Luc Moeyersons
4 min readAug 1, 2022

Reaction to Glassonweb article from Miriam Schuster, Jens Schneider & Tuong An Nguyen “ Investigations on the execution and evaluation of the Pummel test for polyvinyl butyral based interlayers” (08/07/2022).

Dear Miriam, Jens, Tuong An,

Allow me to add some (mainly historical) remarks/observations on your detailed article about Pummel evaluation on laminated glass.

In the 70’s, customers (mainly automotive laminators) had been asking the PVB suppliers of these days for an easy and cheap adhesion evaluation test.

DuPont used at that time Compressive Shear Strength (PVB release as well as customer laminated glass control) and Monsanto used internally peel test for product release and CSS(?) for customers product evaluation. (both methods have been described in your article).
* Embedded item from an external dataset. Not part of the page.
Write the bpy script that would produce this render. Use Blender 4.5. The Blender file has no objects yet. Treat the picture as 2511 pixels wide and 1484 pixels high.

Both tests are considered cumbersome, expensive and needing special sample preparation, not ideal for a quality control test (little preparation/representative for regular production, not needing sophisticated equipment).

Compressive Shear Strength test

I was not around (in the PVB/laminated glass world) at that time (1977) but learned the history in 1985 when I started as a young scientist amongst “old foxes”.

In 1977, R.Beckman from Monsanto came up with Pummel testing (U.S.Patent 4 144 376).

A picture of the PVB world at that time:

PVB laminated glass was used almost exclusively for the auto industry (glass thickness varied between 2.0 and 3.5 mm, PVB thickness had 0.76 mm thickness goal).

The request/goal had been to develop an understanding of ideal adhesion/impact performance (when is there a risk for long term delamination (based on adhesion) and when would one run the risk of a ball drop/impact failure (ECE R43 the 5 pound ball falling through the laminated glass (and headform test)).

Manual Pummel test

At that time (1985) the Pummel ‘adhesion’ variability between Tin and air side of glass was about 1 Pummel unit. Today with thin automotive glass the adhesion difference is barely noticeable (also for thicker glass ?) due to the limited residence time on the tin bath during the float process.

I was challenged (as a new comer) to reduce the subjectivity and variability of Pummel test results…

We spent months/years and hundreds of samples trying to obtain good Pummel samples/standards and better understanding of the tests and variability parameters.

What did we learn (sorry but the test reports must be in DuPont or Kuraray archives, so this is based on my memory):

· To obtain a good representative Pummel sample/evaluation one needs a sample from 10 cm X 30 cm of which an area of 10 X 5 cm (at least) representing app. 10 hammer strokes X 4 rows.

· The variability is mainly caused by the evaluator of the Pummel samples (less by the executer of the Pummel test), we solved this by having 3 people reading the samples and in case variability was larger then 1 Pummel unit, a re-rating was performed (in case of disagreement the test was repeated).

This way we obtained a person to person variability of app. 0.5 Pummel unit.

· We have been working with spinning samples and reflected light in an attempt to automate and reduce the reading variability, but we had to stop because of lack of (financial) support.

· Other contributing variables:

· Glass thickness (becoming more and more important with increasing architectural laminated glass (the glass fragments tend to increase in size (with glass thickness) and potentially interfering with the read out of Pummel evaluation.

· PVB thickness: In architected laminated glass various PVB thicknesses are used (versus 0.76 mm goal for automotive applications).

0.38 mm PVB laminated glass tends to tear/break easily (when pummel testing at — 18 °C).

Over the years we developed correlations between Pummel (as executed by DuPont or Everlam) and CSS, for 3GO plasticized PVB (at the current ratio) we obtained the following limits:

Statistical risk for long term delamination (too low adhesion): lower then 1500 psi in CSS test or a Pummel of 2

Statistical risk for ball drop failure (too high adhesion): higher then 2500 psi in CSS or a Pummel of 5

( statistic limit of 4.5 sigma was used or 1 (failure) in 100 000 units).

Conclusion;

Pummel evaluation of laminated glass remains subjective and variable but on the other hand the tolerance between good and “bad” quality is fairly large ( 1500–2500 psi or Pummel 2–5).

Pummel can be used as process control (adhesion/impact performance) tool as long as one understands/controls subjectivity of the test.